## WORK TO COMPLETE:
Each entry below should be written out exactly as it is, with no pictures.

[Start DATA PROVIDED]

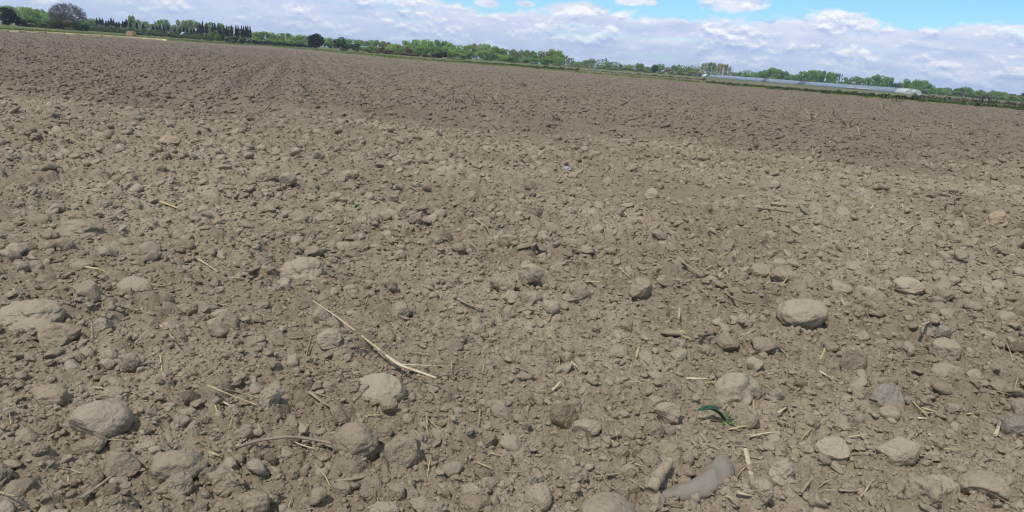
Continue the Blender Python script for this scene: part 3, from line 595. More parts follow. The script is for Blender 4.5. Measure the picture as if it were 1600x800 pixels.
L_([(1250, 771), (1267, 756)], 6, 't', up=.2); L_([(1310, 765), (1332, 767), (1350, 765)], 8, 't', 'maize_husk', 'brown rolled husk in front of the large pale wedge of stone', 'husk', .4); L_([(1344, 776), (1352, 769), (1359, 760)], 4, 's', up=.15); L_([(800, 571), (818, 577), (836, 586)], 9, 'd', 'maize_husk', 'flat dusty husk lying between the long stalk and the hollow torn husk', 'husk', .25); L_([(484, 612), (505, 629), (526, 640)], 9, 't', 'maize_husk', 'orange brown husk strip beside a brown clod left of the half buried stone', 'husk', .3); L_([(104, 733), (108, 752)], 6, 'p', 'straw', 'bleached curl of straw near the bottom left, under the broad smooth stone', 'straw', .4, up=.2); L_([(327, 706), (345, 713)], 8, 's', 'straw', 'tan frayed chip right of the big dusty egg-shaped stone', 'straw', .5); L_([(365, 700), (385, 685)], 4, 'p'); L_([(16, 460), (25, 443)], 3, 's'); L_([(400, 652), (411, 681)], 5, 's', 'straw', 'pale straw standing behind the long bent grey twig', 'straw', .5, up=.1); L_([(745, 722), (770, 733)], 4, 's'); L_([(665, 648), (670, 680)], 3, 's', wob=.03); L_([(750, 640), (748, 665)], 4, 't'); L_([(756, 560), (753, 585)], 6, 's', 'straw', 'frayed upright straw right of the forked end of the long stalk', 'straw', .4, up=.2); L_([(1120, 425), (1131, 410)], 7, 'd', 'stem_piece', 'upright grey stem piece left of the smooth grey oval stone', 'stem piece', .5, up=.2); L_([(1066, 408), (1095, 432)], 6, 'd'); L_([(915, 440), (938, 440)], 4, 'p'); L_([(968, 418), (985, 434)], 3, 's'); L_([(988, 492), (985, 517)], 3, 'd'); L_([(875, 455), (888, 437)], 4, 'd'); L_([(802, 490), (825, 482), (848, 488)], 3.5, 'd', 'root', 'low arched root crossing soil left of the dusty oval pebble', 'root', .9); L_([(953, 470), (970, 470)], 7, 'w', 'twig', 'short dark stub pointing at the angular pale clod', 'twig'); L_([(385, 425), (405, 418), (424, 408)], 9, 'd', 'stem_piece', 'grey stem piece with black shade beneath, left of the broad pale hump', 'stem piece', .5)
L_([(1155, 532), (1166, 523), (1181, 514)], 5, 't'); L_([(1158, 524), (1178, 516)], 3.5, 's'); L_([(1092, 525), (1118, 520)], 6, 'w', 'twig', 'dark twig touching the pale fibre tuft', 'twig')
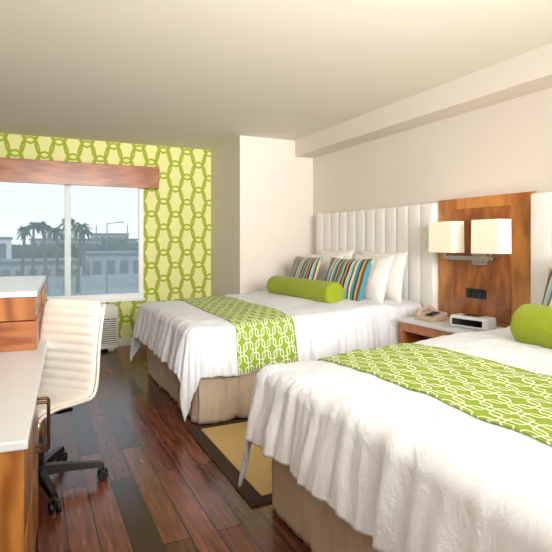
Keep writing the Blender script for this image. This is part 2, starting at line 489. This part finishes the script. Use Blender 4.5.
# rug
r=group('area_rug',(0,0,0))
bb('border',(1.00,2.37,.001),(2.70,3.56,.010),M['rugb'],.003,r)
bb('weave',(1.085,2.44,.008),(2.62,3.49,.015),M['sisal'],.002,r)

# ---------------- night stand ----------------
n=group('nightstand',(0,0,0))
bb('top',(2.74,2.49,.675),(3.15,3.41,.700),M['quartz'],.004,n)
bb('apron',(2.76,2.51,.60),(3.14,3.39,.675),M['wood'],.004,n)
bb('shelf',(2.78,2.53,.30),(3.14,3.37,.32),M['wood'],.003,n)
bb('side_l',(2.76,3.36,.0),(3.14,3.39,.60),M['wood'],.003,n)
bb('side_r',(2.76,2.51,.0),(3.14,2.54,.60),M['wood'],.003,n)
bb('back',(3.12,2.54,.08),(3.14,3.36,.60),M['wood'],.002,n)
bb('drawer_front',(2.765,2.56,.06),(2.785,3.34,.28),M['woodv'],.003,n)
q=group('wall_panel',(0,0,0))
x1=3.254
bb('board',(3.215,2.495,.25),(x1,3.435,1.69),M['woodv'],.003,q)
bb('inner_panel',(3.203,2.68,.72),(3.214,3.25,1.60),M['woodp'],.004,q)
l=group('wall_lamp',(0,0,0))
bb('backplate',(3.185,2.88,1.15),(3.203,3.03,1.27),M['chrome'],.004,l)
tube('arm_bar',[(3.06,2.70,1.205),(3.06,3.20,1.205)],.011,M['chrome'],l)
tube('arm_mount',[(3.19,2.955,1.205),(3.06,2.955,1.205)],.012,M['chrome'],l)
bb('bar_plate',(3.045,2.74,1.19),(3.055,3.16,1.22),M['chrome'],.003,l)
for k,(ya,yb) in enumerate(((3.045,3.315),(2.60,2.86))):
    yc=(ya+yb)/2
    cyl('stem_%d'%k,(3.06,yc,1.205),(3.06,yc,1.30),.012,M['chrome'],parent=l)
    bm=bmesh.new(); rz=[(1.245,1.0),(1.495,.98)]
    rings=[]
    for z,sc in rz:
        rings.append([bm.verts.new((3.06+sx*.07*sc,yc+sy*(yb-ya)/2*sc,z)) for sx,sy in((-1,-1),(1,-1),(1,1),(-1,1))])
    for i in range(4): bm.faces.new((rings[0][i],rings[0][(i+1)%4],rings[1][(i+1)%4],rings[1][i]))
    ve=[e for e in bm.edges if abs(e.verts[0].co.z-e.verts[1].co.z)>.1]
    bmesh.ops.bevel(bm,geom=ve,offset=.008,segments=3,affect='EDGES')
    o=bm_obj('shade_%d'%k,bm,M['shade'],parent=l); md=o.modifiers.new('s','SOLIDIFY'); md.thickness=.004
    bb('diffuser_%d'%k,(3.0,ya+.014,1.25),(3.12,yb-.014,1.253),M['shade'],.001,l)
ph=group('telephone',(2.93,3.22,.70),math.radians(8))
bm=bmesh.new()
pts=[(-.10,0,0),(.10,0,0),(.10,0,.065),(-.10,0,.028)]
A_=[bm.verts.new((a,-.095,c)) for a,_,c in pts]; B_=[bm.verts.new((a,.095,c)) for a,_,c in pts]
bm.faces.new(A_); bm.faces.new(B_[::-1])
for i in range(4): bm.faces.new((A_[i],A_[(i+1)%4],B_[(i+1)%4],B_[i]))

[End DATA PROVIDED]

## RESULT FOR THIS TASK:
Continue the Blender Python script for this scene: part 3, from line 595. More parts follow. The script is for Blender 4.5. Measure the picture as if it were 1600x800 pixels.
L_([(1250, 771), (1267, 756)], 6, 't', up=.2); L_([(1310, 765), (1332, 767), (1350, 765)], 8, 't', 'maize_husk', 'brown rolled husk in front of the large pale wedge of stone', 'husk', .4); L_([(1344, 776), (1352, 769), (1359, 760)], 4, 's', up=.15); L_([(800, 571), (818, 577), (836, 586)], 9, 'd', 'maize_husk', 'flat dusty husk lying between the long stalk and the hollow torn husk', 'husk', .25); L_([(484, 612), (505, 629), (526, 640)], 9, 't', 'maize_husk', 'orange brown husk strip beside a brown clod left of the half buried stone', 'husk', .3); L_([(104, 733), (108, 752)], 6, 'p', 'straw', 'bleached curl of straw near the bottom left, under the broad smooth stone', 'straw', .4, up=.2); L_([(327, 706), (345, 713)], 8, 's', 'straw', 'tan frayed chip right of the big dusty egg-shaped stone', 'straw', .5); L_([(365, 700), (385, 685)], 4, 'p'); L_([(16, 460), (25, 443)], 3, 's'); L_([(400, 652), (411, 681)], 5, 's', 'straw', 'pale straw standing behind the long bent grey twig', 'straw', .5, up=.1); L_([(745, 722), (770, 733)], 4, 's'); L_([(665, 648), (670, 680)], 3, 's', wob=.03); L_([(750, 640), (748, 665)], 4, 't'); L_([(756, 560), (753, 585)], 6, 's', 'straw', 'frayed upright straw right of the forked end of the long stalk', 'straw', .4, up=.2); L_([(1120, 425), (1131, 410)], 7, 'd', 'stem_piece', 'upright grey stem piece left of the smooth grey oval stone', 'stem piece', .5, up=.2); L_([(1066, 408), (1095, 432)], 6, 'd'); L_([(915, 440), (938, 440)], 4, 'p'); L_([(968, 418), (985, 434)], 3, 's'); L_([(988, 492), (985, 517)], 3, 'd'); L_([(875, 455), (888, 437)], 4, 'd'); L_([(802, 490), (825, 482), (848, 488)], 3.5, 'd', 'root', 'low arched root crossing soil left of the dusty oval pebble', 'root', .9); L_([(953, 470), (970, 470)], 7, 'w', 'twig', 'short dark stub pointing at the angular pale clod', 'twig'); L_([(385, 425), (405, 418), (424, 408)], 9, 'd', 'stem_piece', 'grey stem piece with black shade beneath, left of the broad pale hump', 'stem piece', .5)
L_([(1155, 532), (1166, 523), (1181, 514)], 5, 't'); L_([(1158, 524), (1178, 516)], 3.5, 's'); L_([(1092, 525), (1118, 520)], 6, 'w', 'twig', 'dark twig touching the pale fibre tuft', 'twig')
Keep writing the Blender script for this image. This is part 2, starting at line 489. This part finishes the script. Use Blender 4.5.
# rug
r=group('area_rug',(0,0,0))
bb('border',(1.00,2.37,.001),(2.70,3.56,.010),M['rugb'],.003,r)
bb('weave',(1.085,2.44,.008),(2.62,3.49,.015),M['sisal'],.002,r)

# ---------------- night stand ----------------
n=group('nightstand',(0,0,0))
bb('top',(2.74,2.49,.675),(3.15,3.41,.700),M['quartz'],.004,n)
bb('apron',(2.76,2.51,.60),(3.14,3.39,.675),M['wood'],.004,n)
bb('shelf',(2.78,2.53,.30),(3.14,3.37,.32),M['wood'],.003,n)
bb('side_l',(2.76,3.36,.0),(3.14,3.39,.60),M['wood'],.003,n)
bb('side_r',(2.76,2.51,.0),(3.14,2.54,.60),M['wood'],.003,n)
bb('back',(3.12,2.54,.08),(3.14,3.36,.60),M['wood'],.002,n)
bb('drawer_front',(2.765,2.56,.06),(2.785,3.34,.28),M['woodv'],.003,n)
q=group('wall_panel',(0,0,0))
x1=3.254
bb('board',(3.215,2.495,.25),(x1,3.435,1.69),M['woodv'],.003,q)
bb('inner_panel',(3.203,2.68,.72),(3.214,3.25,1.60),M['woodp'],.004,q)
l=group('wall_lamp',(0,0,0))
bb('backplate',(3.185,2.88,1.15),(3.203,3.03,1.27),M['chrome'],.004,l)
tube('arm_bar',[(3.06,2.70,1.205),(3.06,3.20,1.205)],.011,M['chrome'],l)
tube('arm_mount',[(3.19,2.955,1.205),(3.06,2.955,1.205)],.012,M['chrome'],l)
bb('bar_plate',(3.045,2.74,1.19),(3.055,3.16,1.22),M['chrome'],.003,l)
for k,(ya,yb) in enumerate(((3.045,3.315),(2.60,2.86))):
    yc=(ya+yb)/2
    cyl('stem_%d'%k,(3.06,yc,1.205),(3.06,yc,1.30),.012,M['chrome'],parent=l)
    bm=bmesh.new(); rz=[(1.245,1.0),(1.495,.98)]
    rings=[]
    for z,sc in rz:
        rings.append([bm.verts.new((3.06+sx*.07*sc,yc+sy*(yb-ya)/2*sc,z)) for sx,sy in((-1,-1),(1,-1),(1,1),(-1,1))])
    for i in range(4): bm.faces.new((rings[0][i],rings[0][(i+1)%4],rings[1][(i+1)%4],rings[1][i]))
    ve=[e for e in bm.edges if abs(e.verts[0].co.z-e.verts[1].co.z)>.1]
    bmesh.ops.bevel(bm,geom=ve,offset=.008,segments=3,affect='EDGES')
    o=bm_obj('shade_%d'%k,bm,M['shade'],parent=l); md=o.modifiers.new('s','SOLIDIFY'); md.thickness=.004
    bb('diffuser_%d'%k,(3.0,ya+.014,1.25),(3.12,yb-.014,1.253),M['shade'],.001,l)
ph=group('telephone',(2.93,3.22,.70),math.radians(8))
bm=bmesh.new()
pts=[(-.10,0,0),(.10,0,0),(.10,0,.065),(-.10,0,.028)]
A_=[bm.verts.new((a,-.095,c)) for a,_,c in pts]; B_=[bm.verts.new((a,.095,c)) for a,_,c in pts]
bm.faces.new(A_); bm.faces.new(B_[::-1])
for i in range(4): bm.faces.new((A_[i],A_[(i+1)%4],B_[(i+1)%4],B_[i]))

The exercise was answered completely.